I don’t know if you are the kind of person who flips to the end of the book to see what happens, but I’m going to do that in this post.  I’ll start with the end of story.  Here it is: Embrace automation, not because it’s automation, but because of what it can do for you. Now for the story.

I was working on a script to do some fuzz style testing of some of our UI input fields and I got to thinking (because writing code has a way of making my brain wander off into the metaphysical realm) about why I was writing this.  Why bother automating?  This particular script is going to be very different from what we usually think of when we think of automated tests (i.e. regression tests), and so does it have a different goal or is the purpose of it the same as any other automated test?

Once I started off down the rabbit trail of the purpose of automation – oh my!  Things got out of hand quickly.  I had to start scribbling things down and making notes and before long I had a tangled mesh of ideas bouncing around in my head.  Sigh.  This happens a lot.  It’s why I have a blog.  Somewhere to force me to slow down and put some more structure into my thinking. So below are some of my (semi) structured thoughts on why we bother with automation.

Let’s start with something obvious.  We use automation to achieve some kind of goal.  That goal varies from team to team and company to company.  Perhaps it is so that we can ship code more quickly.  Perhaps it is so that we can hire less testers.  Perhaps it is so that I’m not bored. Or perhaps it is so that we can be sure of the quality of the code.  Whatever the reason(s) we have for it and however good or bad they may be, we can be sure of one thing, there is a reason for doing it.  Somebody, somewhere expects to see benefit from it or we would never bother with it in the first place.  If we start with an understanding of the goals we have for the automation we can think about it in two ways.  First of all we can think about if that goal makes sense and is achievable.  Sometime the goals that we have for our automation just aren’t reasonable.  For example if the goal of your automation is to be able to talk about how you have X% of your tests automated, you may need to rethink the goal itself.  That goal isn’t really tied to anything that has value to the company.

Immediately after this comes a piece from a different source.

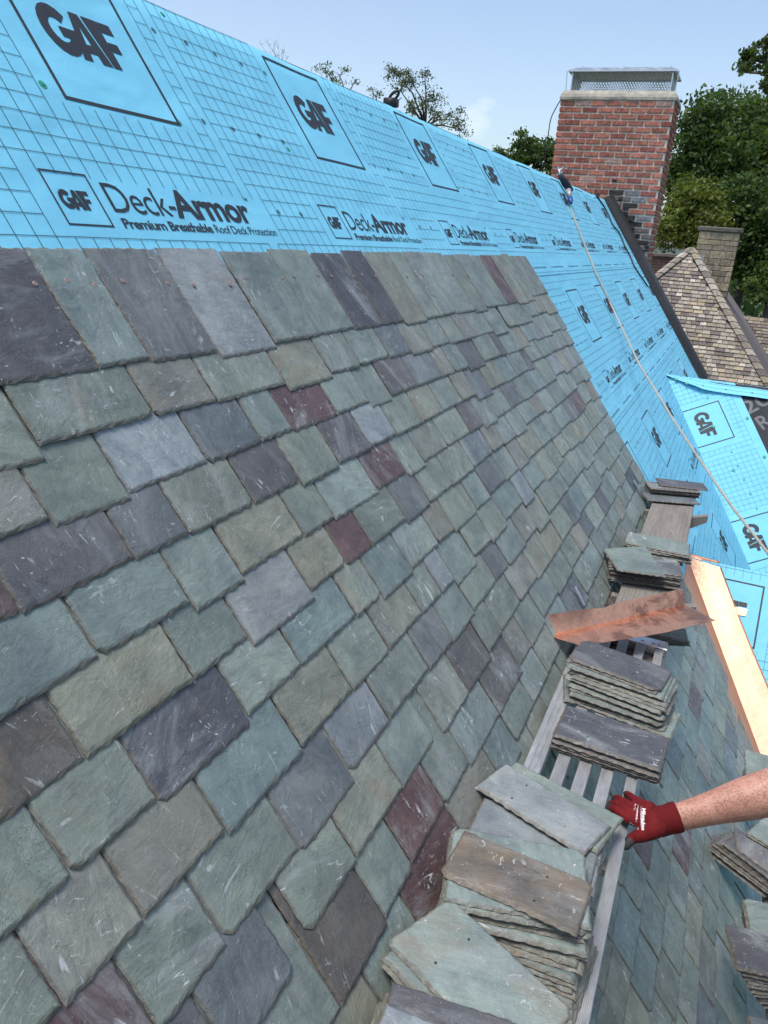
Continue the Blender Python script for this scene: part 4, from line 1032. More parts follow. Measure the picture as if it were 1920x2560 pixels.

Once we have a reasonable goal for our automation we can start to figure out ways to evaluate how well it is meeting that goal.  This becomes a metrics problem and is actually much harder that you might think on the face of it, but for this post I want to focus in on the goals side of thing.  What are some of the goals I have for different automation projects I’m working on?

Automated Regression Tests

The current goal of these tests is to give us confidence that most of the stuff our customers depend on continues to work and to give us quick feedback when existing workflows are broken.  I have some additional goals for these as well that I have been thinking about recently, including using them to increase our agility and using them to more clearly define and establish the interfaces in our product.

Automated ‘Convergence’ Tests

The purpose of these tests is to allow us to experiment with various tweaks to the code in order to evaluate how well they enhance one part of the problem (the convergence) across a huge variety of cases.  The primary goal of these tests is to help us evaluate if a given hypothesis about how a change will affect convergence is true or not.

Automated ‘Fuzzing’ Tests

These tests are a way to help when testing new UI elements.  They can help check that the field limits are set in a way that match what the underlying engine can support.  The goal of these is to help make sure we don’t miss checking for certain things (zero, one, many, none, invalid, on the bounds, near the bounds, outside the bounds, etc. etc.)

So with just this simple survey of a couple of different automation projects, we can see that there are vastly different goals and purposes for each of them.  Automation is an incredibly powerful testing tool and we need to use it to help us achieve goals.  Sometimes we can start thinking like misers when it comes to automation.  A miser wants to have money so that he can have more money.  Of course a more reasonable approach to money is to use it to help you achieve certain goals.  Similarly an automation miser is someone who wants to have automation so that they can have automation.  Don’t be that person. Don’t just use automation because ‘we need too’ or so that you can have a certain number of automated tests. Use it to help you achieve your goals.